» **MATERIAL**
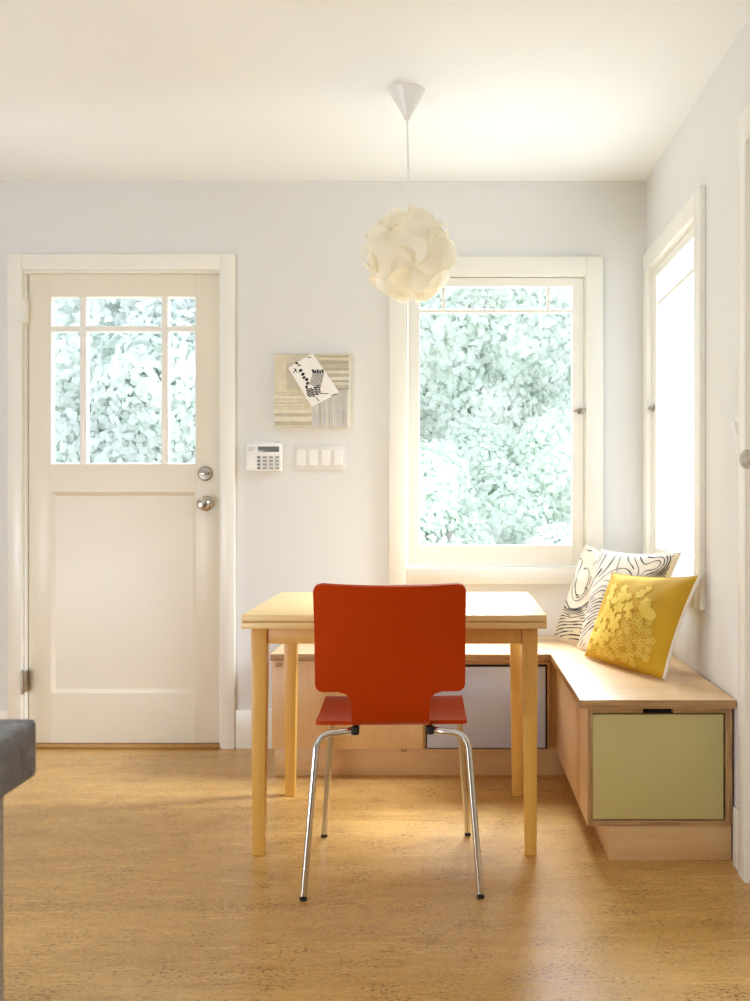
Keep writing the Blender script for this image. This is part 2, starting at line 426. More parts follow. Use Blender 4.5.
# ---- windows (built along a local axis so both share the design)
def window(name, label, to, h0, h1, z0, z1, base, latch_side, latch_z, TH):
    """to(h, d, z): h along the wall, d depth out of the room (negative into the room)"""
    r = root(name, base, label, 'window')
    def bx(bm, a, b, d0, d1, c, e, bev=0.0):
        p = to(a, d0, c); s = to(b, d1, e)
        box(bm, min(p[0], s[0]), max(p[0], s[0]), min(p[1], s[1]), max(p[1], s[1]), c, e, bev)
    cw = 0.069; ct = 0.074; bm = NB()
    bx(bm, h0 - cw, h0 + .003, -0.021, 0, z0 - 0.066, z1 + ct, 0.003); bx(bm, h1 - .003, h1 + cw, -0.021, 0, z0 - 0.066, z1 + ct, 0.003)
    bx(bm, h0 + .003, h1 - .003, -0.021, 0, z1 - .003, z1 + ct, 0.003); bx(bm, h0 + .003, h1 - .003, -0.021, 0, z0 - 0.066, z0 + .003, 0.003)
    obj('casing', bm, M['trim'], r)
    bm = NB()
    bx(bm, h0, h0 + 0.008, 0, TH, z0, z1); bx(bm, h1 - 0.008, h1, 0, TH, z0, z1); bx(bm, h0 + .008, h1 - .008, 0, TH, z1 - 0.008, z1); bx(bm, h0 + .008, h1 - .008, 0, TH, z0, z0 + 0.008)
    obj('jamb', bm, M['trim'], r)
    a, b, c, e = h0 + 0.011, h1 - 0.011, z0 + 0.011, z1 - 0.012
    ga, gb, gc, ge = h0 + 0.060, h1 - 0.060, z0 + 0.100, z1 - 0.047
    bm = NB(); d0, d1 = 0.006, 0.046
    bx(bm, a, ga, d0, d1, c, e, 0.002); bx(bm, gb, b, d0, d1, c, e, 0.002); bx(bm, ga, gb, d0, d1, c, gc, 0.0); bx(bm, ga, gb, d0, d1, ge, e, 0.0)
    obj('sash', bm, M['trim'], r)
    bm = NB(); mz = ge - 0.105
    bx(bm, ga, gb, d0 + .012, d1 - .006, mz - 0.0085, mz + 0.0085, 0.003)
    for t in (0.155, 0.845):
        hh = ga + (gb - ga) * t; bx(bm, hh - 0.0075, hh + 0.0075, d0 + .0135, d1 - .0075, mz, ge, 0.003)
    obj('muntin', bm, M['trim'], r)
    bm = NB(); bx(bm, ga - .004, gb + .004, 0.030, 0.034, gc - .004, ge + .004)
    obj('glass_pane', bm, M['glass'], r)
    # casement latch: plate, pivot and lever
    hs = h1 - 0.028 if latch_side > 0 else h0 + 0.028; bm = NB()
    bx(bm, hs - 0.010, hs + 0.018, -0.001, 0.006, latch_z - 0.012, latch_z + 0.012, 0.002)
    bx(bm, hs - 0.026, hs + 0.026, -0.011, -0.005, latch_z - 0.003, latch_z + 0.005, 0.002)
    bx(bm, hs + .004, hs + .016, -0.016, 0, latch_z - 0.007, latch_z + 0.009, 0.002)
    obj('latch', bm, M['nickel'], r)
    return r
window('window_1', 'tall cream framed window on the back wall with garden view', lambda h, d, z: (h, YB + d, z), WX0, WX1, WZ0, WZ1, ((WX0 + WX1) / 2, YB, WZ0), 1, P(0, 411, YB).z, TH)
window('window_2', 'overexposed tall window on the right wall above the cushions', lambda h, d, z: (XR + d, h, z), VY0, VY1, WZ0, WZ1, (XR, (VY0 + VY1) / 2, WZ0), 1, 1.45, TR_)

# ---- right doorway: casing and closed door with a glass knob
bm = NB(); cx = XR - 0.022
box(bm, cx, XR, GY1 - 0.002, GY1 + 0.062, 0, GZ1 + 0.09, 0.003); box(bm, cx, XR, GY0 - 0.062, GY0 + 0.002, 0, GZ1 + 0.09, 0.003)
box(bm, cx, XR, GY0 + .002, GY1 - .002, GZ1 - 0.002, GZ1 + 0.09, 0.003)
box(bm, XR, XR + TR_, GY1 - 0.012, GY1, 0, GZ1); box(bm, XR, XR + TR_, GY0, GY0 + 0.012, 0, GZ1); box(bm, XR, XR + TR_, GY0 + .012, GY1 - .012, GZ1 - 0.012, GZ1)
struct(obj('trim_3', bm, M['trim']), 'cream casing of the side doorway at the right edge', 'door casing')
d2 = root('door_2', (XR, (GY0 + GY1) / 2, 0), 'side door at the right edge with a cut glass knob', 'door')
bm = NB(); box(bm, XR + 0.012, XR + 0.052, GY0 + 0.015, GY1 - 0.015, 0.012, GZ1 - 0.015, 0.002)
obj('door_slab', bm, M['door'], d2)
bm = NB(); kp = (XR + 0.012, 2.545, 1.181)
lathe(bm, [(0, 0), (0.024, 0), (0.024, 0.003), (0.010, 0.008), (0.009, 0.045), (0, .046)], kp, (-1, 0, 0), 28)
rose = obj('knob_rose', bm, M['nickel'], d2)
bm = NB(); lathe(bm, [(0, .043), (0.012, 0.044), (0.022, 0.050), (0.027, 0.060), (0.025, 0.071), (0.016, 0.078), (0, 0.080)], kp, (-1, 0, 0), 12)
obj('glass_knob', bm, M['crystal'], rose, sharp=10)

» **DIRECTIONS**
Copy each line in full and exactly, omitting any picture.

» **TASK RESPONSE**
Keep writing the Blender script for this image. This is part 2, starting at line 426. More parts follow. Use Blender 4.5.
# ---- windows (built along a local axis so both share the design)
def window(name, label, to, h0, h1, z0, z1, base, latch_side, latch_z, TH):
    """to(h, d, z): h along the wall, d depth out of the room (negative into the room)"""
    r = root(name, base, label, 'window')
    def bx(bm, a, b, d0, d1, c, e, bev=0.0):
        p = to(a, d0, c); s = to(b, d1, e)
        box(bm, min(p[0], s[0]), max(p[0], s[0]), min(p[1], s[1]), max(p[1], s[1]), c, e, bev)
    cw = 0.069; ct = 0.074; bm = NB()
    bx(bm, h0 - cw, h0 + .003, -0.021, 0, z0 - 0.066, z1 + ct, 0.003); bx(bm, h1 - .003, h1 + cw, -0.021, 0, z0 - 0.066, z1 + ct, 0.003)
    bx(bm, h0 + .003, h1 - .003, -0.021, 0, z1 - .003, z1 + ct, 0.003); bx(bm, h0 + .003, h1 - .003, -0.021, 0, z0 - 0.066, z0 + .003, 0.003)
    obj('casing', bm, M['trim'], r)
    bm = NB()
    bx(bm, h0, h0 + 0.008, 0, TH, z0, z1); bx(bm, h1 - 0.008, h1, 0, TH, z0, z1); bx(bm, h0 + .008, h1 - .008, 0, TH, z1 - 0.008, z1); bx(bm, h0 + .008, h1 - .008, 0, TH, z0, z0 + 0.008)
    obj('jamb', bm, M['trim'], r)
    a, b, c, e = h0 + 0.011, h1 - 0.011, z0 + 0.011, z1 - 0.012
    ga, gb, gc, ge = h0 + 0.060, h1 - 0.060, z0 + 0.100, z1 - 0.047
    bm = NB(); d0, d1 = 0.006, 0.046
    bx(bm, a, ga, d0, d1, c, e, 0.002); bx(bm, gb, b, d0, d1, c, e, 0.002); bx(bm, ga, gb, d0, d1, c, gc, 0.0); bx(bm, ga, gb, d0, d1, ge, e, 0.0)
    obj('sash', bm, M['trim'], r)
    bm = NB(); mz = ge - 0.105
    bx(bm, ga, gb, d0 + .012, d1 - .006, mz - 0.0085, mz + 0.0085, 0.003)
    for t in (0.155, 0.845):
        hh = ga + (gb - ga) * t; bx(bm, hh - 0.0075, hh + 0.0075, d0 + .0135, d1 - .0075, mz, ge, 0.003)
    obj('muntin', bm, M['trim'], r)
    bm = NB(); bx(bm, ga - .004, gb + .004, 0.030, 0.034, gc - .004, ge + .004)
    obj('glass_pane', bm, M['glass'], r)
    # casement latch: plate, pivot and lever
    hs = h1 - 0.028 if latch_side > 0 else h0 + 0.028; bm = NB()
    bx(bm, hs - 0.010, hs + 0.018, -0.001, 0.006, latch_z - 0.012, latch_z + 0.012, 0.002)
    bx(bm, hs - 0.026, hs + 0.026, -0.011, -0.005, latch_z - 0.003, latch_z + 0.005, 0.002)
    bx(bm, hs + .004, hs + .016, -0.016, 0, latch_z - 0.007, latch_z + 0.009, 0.002)
    obj('latch', bm, M['nickel'], r)
    return r
window('window_1', 'tall cream framed window on the back wall with garden view', lambda h, d, z: (h, YB + d, z), WX0, WX1, WZ0, WZ1, ((WX0 + WX1) / 2, YB, WZ0), 1, P(0, 411, YB).z, TH)
window('window_2', 'overexposed tall window on the right wall above the cushions', lambda h, d, z: (XR + d, h, z), VY0, VY1, WZ0, WZ1, (XR, (VY0 + VY1) / 2, WZ0), 1, 1.45, TR_)

# ---- right doorway: casing and closed door with a glass knob
bm = NB(); cx = XR - 0.022
box(bm, cx, XR, GY1 - 0.002, GY1 + 0.062, 0, GZ1 + 0.09, 0.003); box(bm, cx, XR, GY0 - 0.062, GY0 + 0.002, 0, GZ1 + 0.09, 0.003)
box(bm, cx, XR, GY0 + .002, GY1 - .002, GZ1 - 0.002, GZ1 + 0.09, 0.003)
box(bm, XR, XR + TR_, GY1 - 0.012, GY1, 0, GZ1); box(bm, XR, XR + TR_, GY0, GY0 + 0.012, 0, GZ1); box(bm, XR, XR + TR_, GY0 + .012, GY1 - .012, GZ1 - 0.012, GZ1)
struct(obj('trim_3', bm, M['trim']), 'cream casing of the side doorway at the right edge', 'door casing')
d2 = root('door_2', (XR, (GY0 + GY1) / 2, 0), 'side door at the right edge with a cut glass knob', 'door')
bm = NB(); box(bm, XR + 0.012, XR + 0.052, GY0 + 0.015, GY1 - 0.015, 0.012, GZ1 - 0.015, 0.002)
obj('door_slab', bm, M['door'], d2)
bm = NB(); kp = (XR + 0.012, 2.545, 1.181)
lathe(bm, [(0, 0), (0.024, 0), (0.024, 0.003), (0.010, 0.008), (0.009, 0.045), (0, .046)], kp, (-1, 0, 0), 28)
rose = obj('knob_rose', bm, M['nickel'], d2)
bm = NB(); lathe(bm, [(0, .043), (0.012, 0.044), (0.022, 0.050), (0.027, 0.060), (0.025, 0.071), (0.016, 0.078), (0, 0.080)], kp, (-1, 0, 0), 12)
obj('glass_knob', bm, M['crystal'], rose, sharp=10)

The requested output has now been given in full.